Our View: A matter of opinion

The Jessieville School Board's decision to accept the resignation of Superintendent Andy Curry in the wake of a DWI arrest in Texas was a positive step forward not only for the district, but for its most important constituents -- the children.

That's not to say all of the district's problems are behind it, or that all of the questions surrounding Curry's separation package have been answered.

Garland County Prosecuting Attorney Steve Oliver told the newspaper Tuesday that he intends to ask for an Arkansas attorney general's opinion on the propriety of including a 2014 Chevrolet Silverado LT as part of Curry's separation package.

In addition to the Silverado, Curry's severance package pays him approximately $150,000 and gives him the three-year-old laptop computer he used at the school.

Our position is clear -- public property should not have been included in his compensation package.

Arkansas Code 6-21-110 states, in part, that "it is hereby declared against public policy and prohibited for any public educational entity to give, donate, or transfer without adequate market value consideration any public property to administrators, board members, or employees of the public education entity, or immediate family members of any of these individuals."

It also states that "public educational entities are prohibited from giving public property having a value of over $100 to leaving or retiring board members, administrators, employees, or members of their immediate family."

There's also Article 14, Section 2 of the state Constitution, which states that "No money or property belonging to the public school fund, or to this state, for the benefit of schools or universities, shall ever be used for any other than the respective purposes to which it belongs."

We'll see what the attorney general has to say on the matter. If it ultimately passes his scrutiny, then we would call upon our elected officials to change state law to close the loophole that allowed it. Public property should be used to benefit the children of the school district, not bartered away to avoid a messy legal separation.

On the heels of Oliver's statement, former school Superintendent George Foshee issued a statement on Tuesday seeking to clear the air about his tenure at Jessieville.

In May, long before the alleged drunk driving incident, the school board released a statement in support of Curry, and announced its intent to investigate possible past transgressions by the previous administration.

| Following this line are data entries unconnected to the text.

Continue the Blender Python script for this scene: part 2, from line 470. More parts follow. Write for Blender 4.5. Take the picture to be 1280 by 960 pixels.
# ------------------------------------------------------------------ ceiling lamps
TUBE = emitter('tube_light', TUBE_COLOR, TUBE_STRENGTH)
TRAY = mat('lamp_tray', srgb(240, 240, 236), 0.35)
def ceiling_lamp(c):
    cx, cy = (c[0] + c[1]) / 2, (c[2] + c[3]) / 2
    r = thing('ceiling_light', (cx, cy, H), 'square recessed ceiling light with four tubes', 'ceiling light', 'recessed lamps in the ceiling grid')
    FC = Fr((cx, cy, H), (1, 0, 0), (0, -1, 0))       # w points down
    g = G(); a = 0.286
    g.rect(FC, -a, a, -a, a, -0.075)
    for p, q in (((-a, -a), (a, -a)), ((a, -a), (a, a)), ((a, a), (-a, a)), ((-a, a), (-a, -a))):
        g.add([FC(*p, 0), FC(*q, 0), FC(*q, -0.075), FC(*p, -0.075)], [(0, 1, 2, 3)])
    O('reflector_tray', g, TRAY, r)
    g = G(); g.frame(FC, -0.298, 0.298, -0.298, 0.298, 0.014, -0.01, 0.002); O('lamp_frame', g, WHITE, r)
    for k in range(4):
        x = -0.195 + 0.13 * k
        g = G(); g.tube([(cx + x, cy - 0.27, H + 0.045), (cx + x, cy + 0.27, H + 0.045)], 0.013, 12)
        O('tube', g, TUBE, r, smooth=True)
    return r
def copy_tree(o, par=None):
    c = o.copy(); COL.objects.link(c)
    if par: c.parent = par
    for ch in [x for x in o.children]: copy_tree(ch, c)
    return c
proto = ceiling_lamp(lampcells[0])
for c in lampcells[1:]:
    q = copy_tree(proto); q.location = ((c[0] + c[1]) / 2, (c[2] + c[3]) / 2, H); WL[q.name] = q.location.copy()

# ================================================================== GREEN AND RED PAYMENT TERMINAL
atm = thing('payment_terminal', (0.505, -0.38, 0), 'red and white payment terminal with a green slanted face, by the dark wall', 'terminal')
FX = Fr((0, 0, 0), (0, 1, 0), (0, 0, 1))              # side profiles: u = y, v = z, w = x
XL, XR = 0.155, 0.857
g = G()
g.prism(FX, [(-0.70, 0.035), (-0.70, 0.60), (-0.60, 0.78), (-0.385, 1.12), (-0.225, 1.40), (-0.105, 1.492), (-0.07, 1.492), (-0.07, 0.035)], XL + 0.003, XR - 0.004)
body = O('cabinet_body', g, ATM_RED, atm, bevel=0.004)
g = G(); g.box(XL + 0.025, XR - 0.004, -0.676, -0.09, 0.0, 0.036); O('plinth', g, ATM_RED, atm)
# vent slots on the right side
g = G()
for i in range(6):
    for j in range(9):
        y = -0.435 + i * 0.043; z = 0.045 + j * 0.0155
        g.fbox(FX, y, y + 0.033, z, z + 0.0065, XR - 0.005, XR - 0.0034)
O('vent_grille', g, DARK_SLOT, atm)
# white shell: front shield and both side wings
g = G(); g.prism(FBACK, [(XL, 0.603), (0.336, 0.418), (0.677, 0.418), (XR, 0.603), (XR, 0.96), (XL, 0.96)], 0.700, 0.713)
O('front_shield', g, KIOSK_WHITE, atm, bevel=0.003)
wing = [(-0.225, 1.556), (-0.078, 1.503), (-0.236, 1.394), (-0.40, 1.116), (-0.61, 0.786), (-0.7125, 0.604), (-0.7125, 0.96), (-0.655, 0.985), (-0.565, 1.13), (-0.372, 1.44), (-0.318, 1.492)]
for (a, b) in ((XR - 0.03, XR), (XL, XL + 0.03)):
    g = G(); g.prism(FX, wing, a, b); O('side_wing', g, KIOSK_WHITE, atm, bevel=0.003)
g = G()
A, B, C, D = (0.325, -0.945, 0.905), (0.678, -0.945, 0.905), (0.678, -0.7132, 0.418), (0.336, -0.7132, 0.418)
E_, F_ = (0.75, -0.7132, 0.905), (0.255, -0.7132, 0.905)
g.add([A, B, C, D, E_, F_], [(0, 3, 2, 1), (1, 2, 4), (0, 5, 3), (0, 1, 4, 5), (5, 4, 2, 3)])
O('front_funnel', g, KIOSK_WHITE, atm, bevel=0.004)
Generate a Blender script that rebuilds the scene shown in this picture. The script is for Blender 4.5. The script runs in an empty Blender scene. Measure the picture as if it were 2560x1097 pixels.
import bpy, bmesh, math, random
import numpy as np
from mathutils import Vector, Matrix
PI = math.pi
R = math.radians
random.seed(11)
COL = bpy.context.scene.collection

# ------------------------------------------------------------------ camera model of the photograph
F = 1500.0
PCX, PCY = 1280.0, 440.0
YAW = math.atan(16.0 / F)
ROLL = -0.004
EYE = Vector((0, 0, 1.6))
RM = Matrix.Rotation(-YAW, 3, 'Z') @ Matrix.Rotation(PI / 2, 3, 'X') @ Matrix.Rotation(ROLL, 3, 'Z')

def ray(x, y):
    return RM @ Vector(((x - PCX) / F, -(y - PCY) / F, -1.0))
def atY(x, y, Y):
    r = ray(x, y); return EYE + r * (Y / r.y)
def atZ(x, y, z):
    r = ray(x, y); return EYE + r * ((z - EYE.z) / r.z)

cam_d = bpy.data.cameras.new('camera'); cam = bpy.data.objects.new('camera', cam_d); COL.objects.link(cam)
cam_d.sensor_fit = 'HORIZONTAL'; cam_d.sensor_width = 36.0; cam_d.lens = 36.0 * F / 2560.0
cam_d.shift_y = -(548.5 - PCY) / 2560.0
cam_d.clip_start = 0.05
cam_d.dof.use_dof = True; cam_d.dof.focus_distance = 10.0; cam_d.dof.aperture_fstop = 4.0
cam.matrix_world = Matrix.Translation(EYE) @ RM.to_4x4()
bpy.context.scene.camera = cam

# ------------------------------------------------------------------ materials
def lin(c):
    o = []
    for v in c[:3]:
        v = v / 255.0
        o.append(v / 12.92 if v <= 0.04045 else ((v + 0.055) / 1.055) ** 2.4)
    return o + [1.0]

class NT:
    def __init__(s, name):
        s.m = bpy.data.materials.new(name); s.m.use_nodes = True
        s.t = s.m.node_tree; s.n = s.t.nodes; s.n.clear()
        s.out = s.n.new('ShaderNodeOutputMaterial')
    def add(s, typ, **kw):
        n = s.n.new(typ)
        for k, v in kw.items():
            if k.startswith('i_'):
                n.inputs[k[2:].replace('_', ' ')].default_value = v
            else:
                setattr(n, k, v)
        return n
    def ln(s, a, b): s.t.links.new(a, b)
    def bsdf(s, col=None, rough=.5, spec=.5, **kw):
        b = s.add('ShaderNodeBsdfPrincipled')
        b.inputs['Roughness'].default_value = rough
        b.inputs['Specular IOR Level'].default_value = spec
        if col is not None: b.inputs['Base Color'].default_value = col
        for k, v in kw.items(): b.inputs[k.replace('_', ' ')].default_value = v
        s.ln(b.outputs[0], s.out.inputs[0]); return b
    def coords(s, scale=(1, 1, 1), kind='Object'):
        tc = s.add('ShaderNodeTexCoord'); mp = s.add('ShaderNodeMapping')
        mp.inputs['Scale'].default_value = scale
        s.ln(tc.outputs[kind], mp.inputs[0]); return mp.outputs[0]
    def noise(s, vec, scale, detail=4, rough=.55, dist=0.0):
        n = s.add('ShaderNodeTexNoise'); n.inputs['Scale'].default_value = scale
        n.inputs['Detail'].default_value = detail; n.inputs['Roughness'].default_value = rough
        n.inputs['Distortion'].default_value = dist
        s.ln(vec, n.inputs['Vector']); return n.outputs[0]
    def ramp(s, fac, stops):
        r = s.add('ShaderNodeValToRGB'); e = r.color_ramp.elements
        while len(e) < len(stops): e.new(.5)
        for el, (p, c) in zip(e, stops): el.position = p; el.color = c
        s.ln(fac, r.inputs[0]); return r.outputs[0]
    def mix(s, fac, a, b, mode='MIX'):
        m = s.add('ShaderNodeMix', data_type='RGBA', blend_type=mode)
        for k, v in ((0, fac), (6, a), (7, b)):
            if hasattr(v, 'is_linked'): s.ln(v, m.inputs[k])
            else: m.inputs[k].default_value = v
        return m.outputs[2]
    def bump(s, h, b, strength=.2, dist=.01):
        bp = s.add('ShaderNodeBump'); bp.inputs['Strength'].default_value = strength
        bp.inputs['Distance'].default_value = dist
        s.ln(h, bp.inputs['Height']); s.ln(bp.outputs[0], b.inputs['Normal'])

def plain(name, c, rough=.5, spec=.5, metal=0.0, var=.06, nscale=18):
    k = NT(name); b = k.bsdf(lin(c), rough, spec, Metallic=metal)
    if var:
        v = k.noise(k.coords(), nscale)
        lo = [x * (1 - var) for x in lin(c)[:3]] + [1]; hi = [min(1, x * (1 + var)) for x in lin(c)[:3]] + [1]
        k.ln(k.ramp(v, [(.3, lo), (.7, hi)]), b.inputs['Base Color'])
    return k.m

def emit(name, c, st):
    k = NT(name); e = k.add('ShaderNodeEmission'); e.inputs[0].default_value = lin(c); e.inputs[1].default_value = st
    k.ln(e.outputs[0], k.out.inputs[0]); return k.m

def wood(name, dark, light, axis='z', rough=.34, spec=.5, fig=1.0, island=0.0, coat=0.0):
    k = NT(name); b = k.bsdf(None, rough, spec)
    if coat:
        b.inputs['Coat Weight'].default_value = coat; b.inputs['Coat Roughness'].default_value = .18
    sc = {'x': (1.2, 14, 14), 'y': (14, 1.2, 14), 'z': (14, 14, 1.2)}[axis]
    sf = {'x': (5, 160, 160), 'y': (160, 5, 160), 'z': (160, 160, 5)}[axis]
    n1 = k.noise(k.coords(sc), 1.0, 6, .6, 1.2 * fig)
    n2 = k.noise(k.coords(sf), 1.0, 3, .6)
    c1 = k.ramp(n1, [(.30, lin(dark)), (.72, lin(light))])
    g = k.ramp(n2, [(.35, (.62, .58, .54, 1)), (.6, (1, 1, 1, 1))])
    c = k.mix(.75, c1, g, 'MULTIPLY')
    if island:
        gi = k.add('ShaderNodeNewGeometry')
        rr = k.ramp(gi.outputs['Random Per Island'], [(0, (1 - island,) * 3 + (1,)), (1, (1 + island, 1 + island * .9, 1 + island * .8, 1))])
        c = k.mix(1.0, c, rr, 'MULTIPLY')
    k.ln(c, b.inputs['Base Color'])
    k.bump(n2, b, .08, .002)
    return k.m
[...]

A letter from the Legislative Joint Auditing Committee to the district in 2011 communicated that the district expended $123,099 for bus repairs by, and parts from, a business owned by an employee without obtaining a board resolution or Arkansas Department of Education approval as required.

The letter also stated that examination of 46 of the district's expenditure transactions revealed a lack of documented administrative approval for payment in 13 instances. The letter said similar findings were reported in the previous three audits.

Foshee said Tuesday that both the prosecutor and the Garland County Sheriff's Department determined there was no impropriety nor was there any intentional violation of any law or regulation, and that the Jessieville School Board simply failed to pass a board resolution as required by Arkansas law.

As we said at the outset, not all of the district's problems are behind it. We will be closely watching to see what results the district receives from any further investigation into the findings of a 2010 audit by the Arkansas Division of Legislative Audit, including Foshee's actions -- and those of the school board.

We all have a vested interest in seeing these matters resolved and the district move forward. The ultimate concern should not be the administrators or the school board, but the children of the district.

Isn't it about time their academic feats and extracurricular accomplishments were the major news, and not the transgressions of their two past superintendents?